Just like the external body is clothed [with] its external clothing, so too one should clothe the inner soul with its internal garments and become enriched by them. And just like we call external clothing by the word “measure” (מד), for they are made to the specific measurements of each person, so too the garments of the soul are called “measurements” (מדות), for the attributes (מדות) of a person and his qualities garb the soul, and through them [the soul’s] powers and greatness will be expressed. When [Moses is] commanded on the external garments of the priests, the essence of the intention was to teach them knowledge of how to dress their souls again in the attributes and qualities of purity and holiness…

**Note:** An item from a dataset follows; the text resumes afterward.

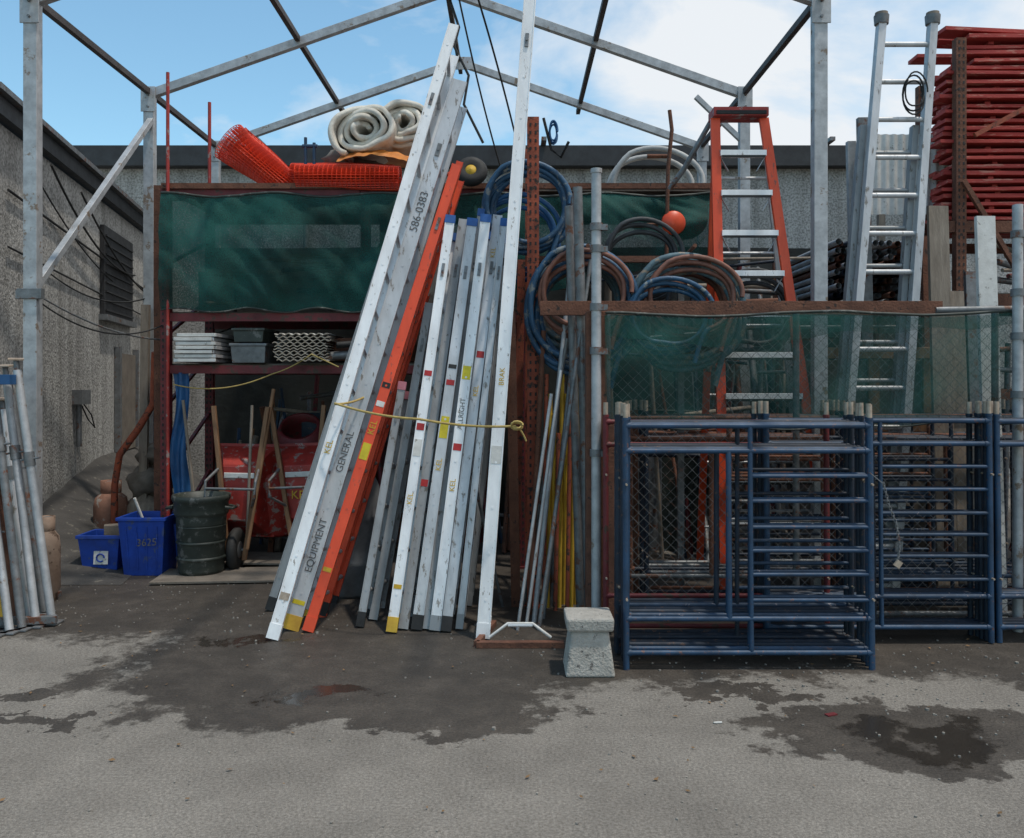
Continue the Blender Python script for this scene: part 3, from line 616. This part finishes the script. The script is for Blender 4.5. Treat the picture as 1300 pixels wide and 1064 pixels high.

It’s what is on the inside that counts

Despite the focus on the bigdei kehuna (priestly garments) in the Torah, Judaism is also skeptical about physical appearances. This attitude is illustrated by the story of God choosing David to be the king of Israel in 1 Samuel 16: 1-13. Rabbi Sacks summarizes the story:

“Saul, Israel’s first king, looked the part. He was ‘head and shoulders’ taller than anyone else (1 Samuel 9: 2). Yet though he was physically tall, he was morally small. He followed the people rather than leading them. When God told Samuel that He had rejected Saul, and that Samuel should anoint a son of Yishai as king, Samuel went to Yishai and saw that one of his sons, Eliav, looked the part. He thought he was the one God had chosen. God, however, tells him that he is mistaken:

וַיֹּ֨אמֶר ה’ אֶל־שְׁמוּאֵ֗ל אַל־תַּבֵּ֧ט אֶל־מַרְאֵ֛הוּ וְאֶל־גְּבֹ֥הַּ קוֹמָת֖וֹ כִּ֣י מְאַסְתִּ֑יהוּ כִּ֣י ׀ לֹ֗א אֲשֶׁ֤ר יִרְאֶה֙ הָאָדָ֔ם כִּ֤י הָאָדָם֙ יִרְאֶ֣ה לַעֵינַ֔יִם וַה’ יִרְאֶ֥ה לַלֵּבָֽב׃

But the Lord said to Samuel, “Do not consider his appearance or his stature, for I have rejected him. For not as man sees [does the Lord see]. Man sees only what is visible, but the Lord sees into the heart.” (1 Sam. 16: 7)

Rabbi Jonathan Sacks interprets Jewish attitudes about physical appearances this way:

“Civilization always runs the risk of substituting ‘seems’ for ‘is.’ Those who dress like kings may have the heart of slaves, fearful, resentful and vindictive. Those who wear the robes of holy people may…be corrupt. That is why Jewish sensibility is, on the whole, skeptical of official uniforms. God sees, and teaches us to see, the inward person.”